Here’s a question for the California High Speed Rail authority: How about cutting out the most expensive parts of your current plan – which also happen to be the most controversial – while leaving its essence intact?
That’s a question no one on the board making the plans for this putative system has answered, or even been asked.
As it now stands, the estimated cost of this project is $43 billion, but state voters have approved “only” $9.95 billion in bonds, while the federal government has committed another $2.25 billion. It’s anybody’s guess where the rest of the money might come from (the project’s board hopes for more federal money and plenty of private financing, but has yet to arrange any). Plus, anyone who thinks building a 238 mph rail system stretching from San Diego through Los Angeles to Sacramento and San Francisco will come in at or under budget is probably hallucinating.
That, at least, is implied in a springtime report by state Auditor Elaine M. Howle, who told the governor and the Legislature that “The High Speed Rail Authority has not adequately planned for the future development of the program…the program risks significant delays without more well-developed plans for obtaining funds.”
This, of course, didn’t keep the authority from hiring a French/South African executive with experience running high speed systems in Europe as its chief executive at $375,000 per year, plus a housing allowance.
The auditor’s report, scathing as it was, did not even take up the question of local opposition to the current plan, currently strongest on the San Francisco Peninsula but rising in the Anaheim-Los Angeles corridor and other metropolitan areas.
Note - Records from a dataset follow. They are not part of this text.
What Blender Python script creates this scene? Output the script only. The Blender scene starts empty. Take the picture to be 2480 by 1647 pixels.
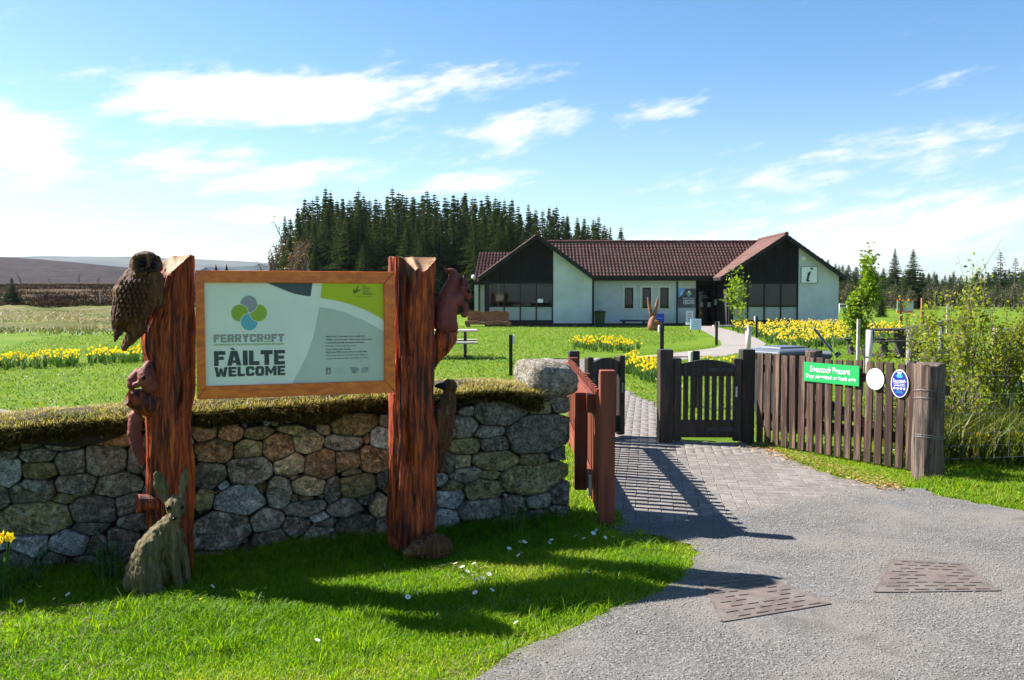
import bpy, bmesh, math, random
import numpy as np
from mathutils import Vector, Matrix
R = math.radians
random.seed(7)
rng = np.random.default_rng(7)
sc = bpy.context.scene
col = sc.collection

# ---------------------------------------------------------------- camera
F, CX, CY, EYE = 2200.0, 1240.0, 823.5, 1.7
PITCH = math.atan((CY - 715) / F)
cam = bpy.data.cameras.new('camera')
cam.sensor_width = 36.0
cam.lens = 36.0 * F / 2480.0
cam.clip_start = 0.05
cam.clip_end = 12000
camo = bpy.data.objects.new('camera', cam)
col.objects.link(camo)
camo.location = (0, 0, EYE)
camo.rotation_euler = (math.pi / 2 - PITCH, 0, 0)
sc.camera = camo

# ---------------------------------------------------------------- light
SUN_EL = R(41.5)
SUN_TO = Vector((-math.cos(R(19)) * math.cos(SUN_EL), math.sin(R(19)) * math.cos(SUN_EL), math.sin(SUN_EL)))
sl = bpy.data.lights.new('sun', 'SUN')
sl.energy = 5.0
sl.angle = R(0.55)
sl.color = (1.0, 0.955, 0.88)
so = bpy.data.objects.new('sun', sl)
col.objects.link(so)
so.rotation_euler = SUN_TO.to_track_quat('Z', 'Y').to_euler()
sc.view_settings.view_transform = 'Standard'
sc.view_settings.look = 'None'
sc.view_settings.gamma = 1.0
sc.view_settings.exposure = 1.62
sc.cycles.max_bounces = 8
sc.cycles.transparent_max_bounces = 12
sc.cycles.use_adaptive_sampling = True

world = bpy.data.worlds.new('World')
sc.world = world
world.use_nodes = True
world.cycles.sampling_method = 'MANUAL'
world.cycles.sample_map_resolution = 256
SKY_STRENGTH = 0.045


def N(nt, kind, **kw):
    n = nt.nodes.new(kind)
    for k, v in kw.items():
        if k.startswith('i_'):
            n.inputs[k[2:].replace('_', ' ')].default_value = v
        else:
            setattr(n, k, v)
    return n


def MATH(nt, op, a, b=None, c=None, clamp=False):
    n = nt.nodes.new('ShaderNodeMath')
    n.operation = op
    n.use_clamp = clamp
    for i, s in enumerate((a, b, c)):
        if s is None:
            continue
        if isinstance(s, (int, float)):
            n.inputs[i].default_value = s
        else:
            nt.links.new(s, n.inputs[i])
    return n.outputs[0]


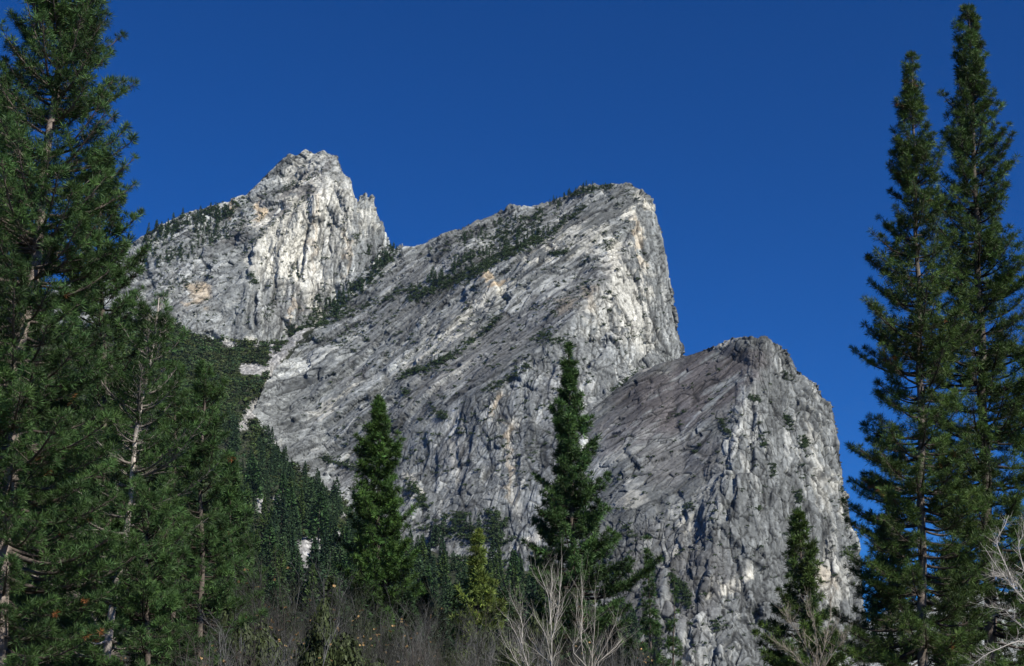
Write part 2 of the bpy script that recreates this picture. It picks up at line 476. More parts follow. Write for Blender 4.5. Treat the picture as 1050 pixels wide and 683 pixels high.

So why not do a little reassessing, especially in light of the High Speed Rail Authority’s own report of last winter, which amounted to a bait-and-switch on the voters who approved the state bonds for this project by a 52-48 percent margin two years ago? That report raised the estimated year-2035 fare for the San Francisco-Los Angeles run from the $55 projected in ballot materials two years ago to $105 dollars. Nearly doubling the fare would cut the pool of likely riders by about one-third.
And yet, those eliminated riders, plus taxpayers in parts of the state far from the high speed trains are still on the hook for repaying the bonds, if and when they are sold.
Given this dicey picture for the future of California high speed rail, maybe it’s time to redesign the system’s planned map to eliminate its most expensive portions while keeping the fundamentals intact.
Here’s how to do that: Run high-speed trains on existing track in densely-populated areas even if that means running them at ordinary train speeds. Tie them in with existing transit systems.
So Southern California trains, for example, might run full-out from Carlsbad north to about Tustin and then slow down as they use ordinary, existing track between Anaheim and Los Angeles. It might add a few minutes to the trip, but would cost billions less and raise far fewer hackles.
From Los Angeles, the trains could run at ordinary speeds into the San Fernando Valley and then go full-out through the Central Valley. Rather than running over the Pacheco Pass to Gilroy and San Jose roughly along Highways 152 and 101, the train could be rerouted over the Altamont Pass into the East Bay suburbs of San Francisco, where passengers could switch to special Bay Area Rapid Transit trains for a non-stop run into San Francisco on existing track. The Sacramento spur, to be added later under current plans, would remain pretty much as it now stands.
That eliminates the need for the most expensive rights of way. It satisfies Peninsula cities and environmentalists who have demanded a tunneled system that would add billions of dollars to the project cost.
It might add as much as 45 minutes to the entire ride, but would still leave passengers to enjoy hundreds of miles of travel at very high speeds. In short, this would retain the essence of the high speed rail experience without impacting urban areas significantly.
It would take high speed rail away from areas that are now resisting it most strongly and leave the plan intact in areas that are welcoming it.
And it would cost many billions of dollars less, probably coming in at a price close to the state’s existing means.
There is precedent for all this, too. Amtrak currently runs successful trains that link to buses between Union Station in Los Angeles and Bakersfield and from Emeryville on the eastern side of San Francisco Bay into the city itself.
Do this and if the mass of Californians still want more when the project is up and running, more could be added. But build a sensible, economical system first.